Service visibility to users

  • Target content to different audiences. Use entitlements to permit users to access services. Reduce the noise and let users find relevant services or items quickly.
  • Use virtual marketplaces or people groups to entitle end users to view and request published services. People groups permit you to target content based on their foundation attributes. To learn more, see Entitling-end-users-to-services-bundles-and-banners.
  • If you use virtual marketplaces, and if you enable the full catalog view, all users can view and request all services and bundles in the catalog (unless the items are included in the restricted entitlements list). 
  • Assign studio pages to people groups by using the Entitlement action, making entire pages available to the selected groups. For example, you can create a page for hiring managers and make the page visible to only those users who have the hiring manager role. For more information, see Making-studio-pages-available-to-end-users.
  • Make sure a user is not assigned to conflicting permission groups in BMC Helix Digital Workplace Catalog . A user may belong to more than one group and the permissions of these groups might conflict. For example, a user is a member of two groups where one group has access to a service while the other group does not have access to a service. 

Streamline checkout

Keep questionnaires precise. When creating questionnaires, remember the amount of information users need to fulfill a request. For more information, see Adding-service-questionnaires-best-practices.  

Service automation

Reduce manual tasks and free up your service desk employees to handle requests that need their expertise. Automate frequently requested tasks such as password resets, software installation, add or remove users from the Active Directory, and so on. For information about service automation, see Automating-service-requests

Reports, user experience, and feedback

The enterprise service store generates data and analytics on service usage, user feedback, and performance metrics. Use the insights to see failures and troubleshoot process issues. Create surveys to get feeback from your users periodically to keep your services relevant and updated. For more information about creating surveys, see Setting-up-surveys.

Process to maintain your service catalog

The following graphic shows the process to maintain your service catalog:

Catalog_update_process.png 

The following table provides the sequence of steps to update and maintain your service catalog:

Step

Name

Action

1

Develop feedback mechanisms

Collect inputs from users through surveys, ratings, and direct communication.

2

Review catalogs regularly 

Periodically review the catalog's content, descriptions, and structure with stakeholders.

3

Conduct usability studies

Regularly seek user feedback and conduct usability studies.

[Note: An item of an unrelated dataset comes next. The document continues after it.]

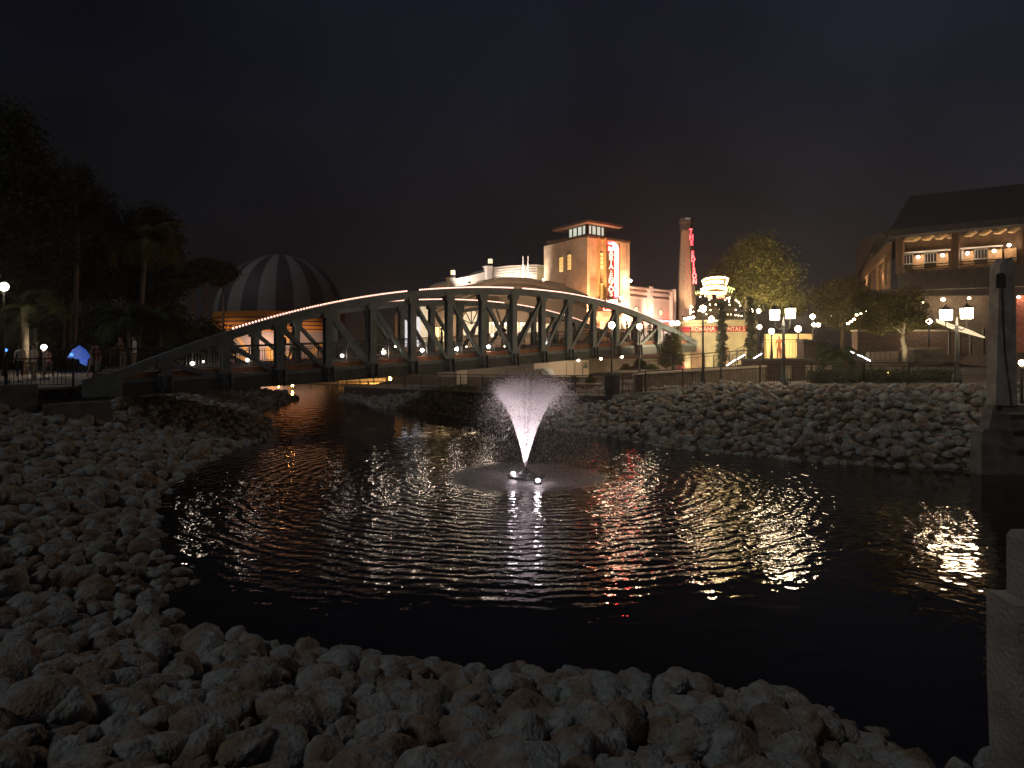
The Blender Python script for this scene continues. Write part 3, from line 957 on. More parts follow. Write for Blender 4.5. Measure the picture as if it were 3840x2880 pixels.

Prioritize user needs in improvements.

4

Use an agile approach for updates 

Begin with simpler services and iterate using an Agile approach.

5

Develop a backlog

Prioritize services considering volume, impact, cost savings, and complexity.

6

Update the backlog

Continuously add services to the catalog to match evolving business needs.

7

Collaborate with stakeholders

Engage various stakeholders in the design and development process.

8

Follow through

Establish a regular review and improvement schedule with measurable goals.